Das Labor für öffentliche Soziologie, eine informelle Gruppe russischer Soziolog*innen, legte im Januar einen Bericht über die Bewegung vor. Die Soziolog*innen hatten mit einer Reihe in der Bewegung aktiver Frauen gesprochen, deren Handlungsmotive erfasst und kamen zu dem Schluss, dass der Protest nicht auf geteilten politischen Einschätzungen beruhte. Vielmehr agierten die Frauen im Rahmen konservativer sozialer Rollenverteilungen als Beschützerinnen ihrer Söhne oder Interessenvertreterinnen ihrer Ehemänner. Erst die Erfahrung staatlicher Ignoranz gegenüber ihren Forderungen stimulierte in ihnen die Bereitschaft, den Protest auf die Straße zu tragen.
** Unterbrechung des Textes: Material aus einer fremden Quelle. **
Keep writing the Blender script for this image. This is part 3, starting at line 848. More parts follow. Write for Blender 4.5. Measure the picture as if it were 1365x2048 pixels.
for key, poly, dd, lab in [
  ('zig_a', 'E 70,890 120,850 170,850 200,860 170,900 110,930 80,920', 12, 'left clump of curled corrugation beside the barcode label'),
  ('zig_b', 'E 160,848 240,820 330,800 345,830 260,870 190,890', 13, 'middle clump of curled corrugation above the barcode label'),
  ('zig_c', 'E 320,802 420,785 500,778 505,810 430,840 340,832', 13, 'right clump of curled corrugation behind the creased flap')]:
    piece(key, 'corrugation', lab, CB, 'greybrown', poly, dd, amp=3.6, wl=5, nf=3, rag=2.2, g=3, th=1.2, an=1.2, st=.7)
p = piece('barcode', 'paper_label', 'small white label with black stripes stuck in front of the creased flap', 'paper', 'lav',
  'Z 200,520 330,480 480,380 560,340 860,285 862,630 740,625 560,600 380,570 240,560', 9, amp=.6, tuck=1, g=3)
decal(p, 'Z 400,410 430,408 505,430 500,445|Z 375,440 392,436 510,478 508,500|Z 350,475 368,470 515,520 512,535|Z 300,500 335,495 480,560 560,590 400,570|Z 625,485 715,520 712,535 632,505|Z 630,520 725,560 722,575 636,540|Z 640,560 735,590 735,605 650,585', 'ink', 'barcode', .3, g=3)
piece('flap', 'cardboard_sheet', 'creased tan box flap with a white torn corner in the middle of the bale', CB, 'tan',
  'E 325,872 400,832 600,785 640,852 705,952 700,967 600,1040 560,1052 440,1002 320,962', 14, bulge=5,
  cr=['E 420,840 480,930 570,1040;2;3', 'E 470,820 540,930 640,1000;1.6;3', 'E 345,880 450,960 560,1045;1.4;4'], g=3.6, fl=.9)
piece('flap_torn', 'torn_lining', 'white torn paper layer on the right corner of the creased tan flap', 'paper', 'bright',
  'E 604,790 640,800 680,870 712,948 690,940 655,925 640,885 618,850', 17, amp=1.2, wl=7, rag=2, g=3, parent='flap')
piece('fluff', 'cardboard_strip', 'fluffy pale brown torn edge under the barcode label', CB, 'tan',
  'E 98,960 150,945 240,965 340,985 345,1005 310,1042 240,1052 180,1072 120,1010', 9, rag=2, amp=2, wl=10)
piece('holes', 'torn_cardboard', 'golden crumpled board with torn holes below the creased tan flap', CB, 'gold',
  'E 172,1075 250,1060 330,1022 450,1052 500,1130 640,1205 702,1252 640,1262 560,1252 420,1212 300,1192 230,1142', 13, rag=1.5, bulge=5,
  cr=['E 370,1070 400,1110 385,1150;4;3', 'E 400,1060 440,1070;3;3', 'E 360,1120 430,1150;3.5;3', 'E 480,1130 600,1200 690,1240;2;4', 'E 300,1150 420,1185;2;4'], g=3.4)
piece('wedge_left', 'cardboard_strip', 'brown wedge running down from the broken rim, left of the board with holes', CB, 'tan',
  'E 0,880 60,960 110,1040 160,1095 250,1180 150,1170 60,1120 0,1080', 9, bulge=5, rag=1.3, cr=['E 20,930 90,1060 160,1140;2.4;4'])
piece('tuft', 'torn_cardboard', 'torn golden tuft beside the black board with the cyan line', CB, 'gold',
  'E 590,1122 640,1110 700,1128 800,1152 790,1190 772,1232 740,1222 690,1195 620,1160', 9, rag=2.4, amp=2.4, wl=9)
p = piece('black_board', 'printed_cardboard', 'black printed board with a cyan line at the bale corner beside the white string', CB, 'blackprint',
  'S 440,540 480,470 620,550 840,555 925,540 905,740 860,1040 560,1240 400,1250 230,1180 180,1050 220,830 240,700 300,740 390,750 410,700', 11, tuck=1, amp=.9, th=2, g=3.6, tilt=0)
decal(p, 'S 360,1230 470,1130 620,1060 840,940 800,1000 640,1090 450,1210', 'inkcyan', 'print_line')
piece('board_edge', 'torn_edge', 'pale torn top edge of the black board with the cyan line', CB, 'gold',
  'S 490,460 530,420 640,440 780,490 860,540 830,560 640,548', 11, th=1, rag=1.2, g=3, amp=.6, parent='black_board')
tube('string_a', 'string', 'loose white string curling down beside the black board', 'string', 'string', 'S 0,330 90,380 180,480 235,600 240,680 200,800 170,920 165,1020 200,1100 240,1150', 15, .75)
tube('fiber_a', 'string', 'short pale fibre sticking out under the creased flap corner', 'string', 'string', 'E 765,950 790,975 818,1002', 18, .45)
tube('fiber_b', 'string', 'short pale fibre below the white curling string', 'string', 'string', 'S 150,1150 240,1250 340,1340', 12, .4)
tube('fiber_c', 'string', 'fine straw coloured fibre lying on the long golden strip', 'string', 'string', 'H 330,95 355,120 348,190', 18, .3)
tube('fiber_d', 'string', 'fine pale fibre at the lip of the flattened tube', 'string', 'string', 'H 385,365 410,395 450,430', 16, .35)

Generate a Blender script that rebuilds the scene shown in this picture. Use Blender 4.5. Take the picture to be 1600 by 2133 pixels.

Widerstand gegen den Krieg, der diesen Namen verdient, gibt es trotzdem. Oft allerdings nur im kleinen Rahmen – Kunstausstellungen mit mehr oder weniger kryptischen Botschaften, stille Verweigerung, an patriotischen Veranstaltungen am Arbeitsplatz teilzunehmen, das Abhängen von Plakaten, die zum Armeeeintritt auffordern, Wehrdienstverweigerung, Desertieren. Seit 2022 fanden auch Dutzende Sabotageakte statt, um Waffen- und Munitionstransporte zu behindern oder die Versorgung der Front mit Benzin zu unterbinden. Auch Angriffe auf Rekrutierungsbüros und andere Einrichtungen gab es. Allerdings wird ein wachsender Teil dieser Anschläge von Menschen verübt, die sich von Telefonbetrüger*innen dazu haben verleiten bzw. erpressen lassen.
Das Schema: Anrufer*innen geben sich als Bankangestellte, Polizist*innen oder Geheimdienstangehörige aus und nötigen ihre Opfer unter falschen Vorwänden zu Taten, die diese aus freien Stücken nie begangen hätten. Oft wurden die Opfer im Zusammenspiel mehrerer solcher Anrufe überzeugt, ihre Ersparnisse auf falsche Konten zu überweisen, wodurch sie auch finanziell erpressbar wurden. Im Dezember 2024 kam es zu einer regelrechten Welle solcher Anschläge. Erst kürzlich wurde eine Rentnerin wegen Terrorismus zu zehn Jahren Haft verurteilt. Sie hatte einen Molotow-Cocktail auf einen Kleinbus vor dem Leningrader Militärkommissariat geworfen, ihr Ziel jedoch verfehlt. Nur ein Auto brannte aus.